Noah in Napa 

I don’t know of a single wine aficionado who hasn’t been concerned about this year’s grapes coming from the flooded areas of the wine region of northern California. Rain is normally a good thing for vineyards, but when it comes at the rate of 9 inches in 24 hours, well, that’s not so good. According to reports, in certain vineyards, it was impossible to see a single vine.



What will all this water mean for the 2006 growing year and harvest in the vineyards of Sonoma, and especially Napa? Well, luckily, the news isn’t grim. In fact, if northern California’s wine country had to sustain floods, this is the ideal time of year to do it. Since it’s the dormant season for grapes, most vineyard owners and winemakers aren’t worried. Sonoma County’s agricultural commissioner Lisa Correia says, “Orchards and vineyards aren’t actively growing, so typically they can withstand a couple of weeks’ worth of water. It’s not something that will kill the plants, as long as the standing water doesn’t last too long.” Had the floods come in March when the grape buds are at their most sensitive, or at harvest time in the fall'that would have been another story altogether.



According to James A. Wolpert, chairman of the enology and viticulture department at the University of California, Davis, damage to the vineyards in Napa is not so much due to the flooding itself. The vines are dormant and can withstand as many as two to four weeks underwater. However, what is at risk due to flooding is the infrastructure of the vineyards. The floodwater “carries with it lots of limbs and debris and that catches up in the wires and in the trellis system and can cause considerable damage to vineyards as a result of that flow.”

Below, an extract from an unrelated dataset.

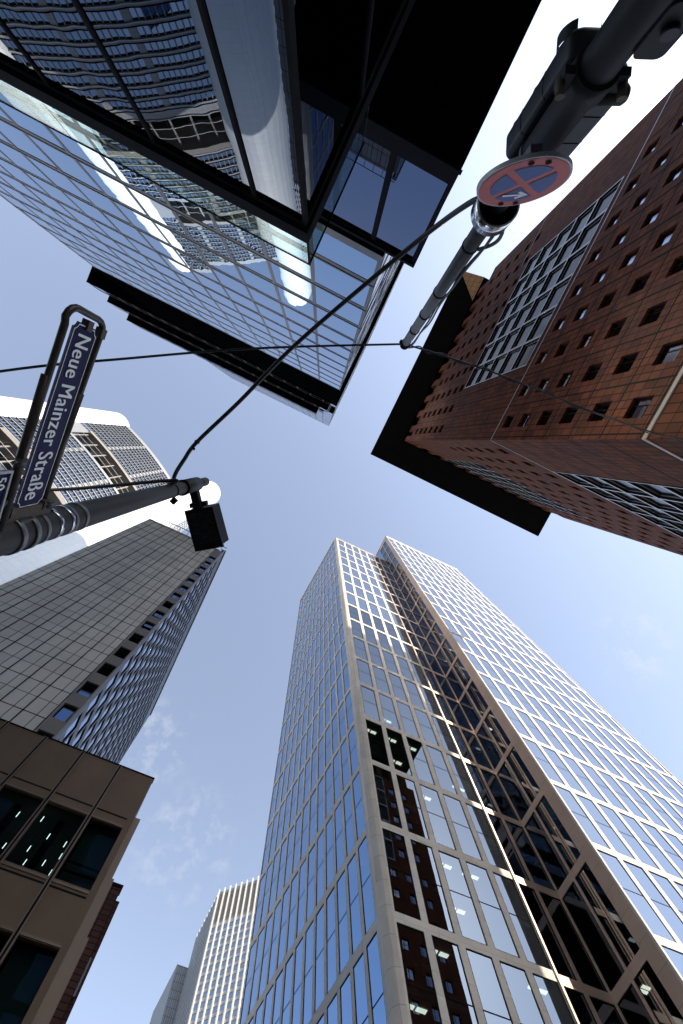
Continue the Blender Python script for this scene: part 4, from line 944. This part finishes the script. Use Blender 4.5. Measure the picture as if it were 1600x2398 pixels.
# ------------------------------------------------------------------ wires
def sag(p, q, s, n=14):
    return [(p[0] + (q[0] - p[0]) * i / n, p[1] + (q[1] - p[1]) * i / n, p[2] + (q[2] - p[2]) * i / n - s * 4 * (i / n) * (1 - i / n)) for i in range(n + 1)]
def smooth(pts, n=8):
    o = []
    for i in range(len(pts) - 1):
        p0, p1, p2, p3 = (Vector(pts[max(0, min(len(pts) - 1, i + k))]) for k in (-1, 0, 1, 2))
        for k in range(n):
            t = k / n; o.append(tuple(.5 * ((2 * p1) + (p2 - p0) * t + (2 * p0 - 5 * p1 + 4 * p2 - p3) * t * t + (3 * p1 - p0 - 3 * p2 + p3) * t ** 3)))
    return o + [tuple(pts[-1])]
b = MB(); tl = [(-13.0, 6.6, 8.9), (-9.0, 3.7, 8.6), (-5.424, 1.309, 8.2), (-3.505, .171, 8.0), (-1.59, -.863, 7.6), (.47, -1.885, 7.31)]
b.tube(smooth(tl), .012, 'wire', 8); b.tube(smooth([(x, y + .03, z + .05 - .03 * i) for i, (x, y, z) in enumerate(tl)]), .012, 'wire', 8)
tag(b.build('span_wire', loc=(0, 0, 0), merge=True), 'thin twin black span wire from the thin mast top across the dark tower', 'wire')
b = MB(); tr_ = [(.53, -1.90, 7.31), (1.953, -2.184, 7.5), (6.21, -3.04, 8.6), (11.5, -5.2, 10.2), (16.96, -8.7, 12.2)]
b.tube(smooth(tr_), .014, 'wire', 8)
tw = smooth(tr_, 40); b.tube([(p[0], p[1] + .03 * math.sin(i * .45), p[2] + .03 * math.cos(i * .45)) for i, p in enumerate(tw)], .010, 'wire', 6)
tag(b.build('span_wire', loc=(0, 0, 0), merge=True), 'twisted black span wire from the thin mast top to the terracotta tower', 'wire')
b = MB(); b.tube(smooth([(.30, -1.98, 3.42), (.22, -2.03, 3.62), (-.034, -1.849, 4.25), (-.647, -.79, 4.80), (-.965, .008, 4.92), (-1.19, .58, 4.90), (-1.224, .80, 4.84), (-1.222, .95, 4.74), (-1.20, 1.06, 4.71)]), .021, 'wire', 10)
for q, w in (((-1.19, .58, 4.90), .028), ((-1.2, .66, 4.885), .026)): b.tube([(q[0], q[1] - .012, q[2]), (q[0], q[1] + .012, q[2])], w, 'wire', 10)
tag(b.build('power_cable', loc=(0, 0, 0), merge=True), 'thick black cable sagging from the chrome mast collar to the street lamp post', 'cable')
b = MB(); b.tube(smooth([(-1.235, 1.07, 4.70), (-1.24, 1.03, 4.62), (-2.6, 1.86, 5.25), (-4.7, 3.0, 6.9), (-8.0, 5.0, 8.2)]), .018, 'wire', 8)
tag(b.build('power_cable', loc=(0, 0, 0), merge=True), 'straight black cable running level behind the street name sign to the lamp post', 'cable')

So of most concern to vintners and grape growers in rain-soaked California other than the vines themselves is the infrastructure of those vineyards. Many have complex underground systems to provide water to the grapes in summertime. And tractor movement in the vineyards becomes difficult or impossible once debris and tree limbs get into the trellis systems of the vineyards, so all the debris has to be removed largely by hand. Still, James Wolpert says in regard to how the floods might affect wine prices, “It’s not like Katrina and gas prices. There’s nothing like that in store.” Ultimately, there are 900,000 acres of grapes in California and only a few thousand were flooded. “We’ll get through this just fine,” concludes Wolpert.



So don’t run out and start hoarding Napa Valley and Sonoma wines just yet. As they say, a little rain never hurt nothin’.



SIPS: In last week’s “end of 2005” Grapevine column, I mentioned that I thought it was somewhat silly to annually name year’s end best wines. Some of you disagree. So although we’re only two weeks into 2006, I’m going to go ahead and name the Best Wine of 2006. What the heck, let’s just get it over with. Barring an unexpected inheritance from an unknown rich relative, the wine I will undoubtedly drink more of than any other in 2006 will be House Wine. No, I mean it will really be House Wine. My favorite recent red wine discovery is a blend of Cabernet Sauvignon (58 percent), Merlot (32 percent), Syrah (9 percent) and Cabernet Franc (1 percent) from the Colombia Valley in Washington called House Wine, produced by The Magnificent Wine Company of Prosser, Washington. This velvety blend is so smooth and subtle, with lovely chocolate/cocoa and currant notes, that it’s hard to believe it sells for a mere $10.95. Maybe one reason the price is so low is due to the minimalist bottling and graphics. When you look for this wine in the stores, just look for a simple, black-and-white label with a drawing of a house and the words House Wine etched in what looks like magic marker.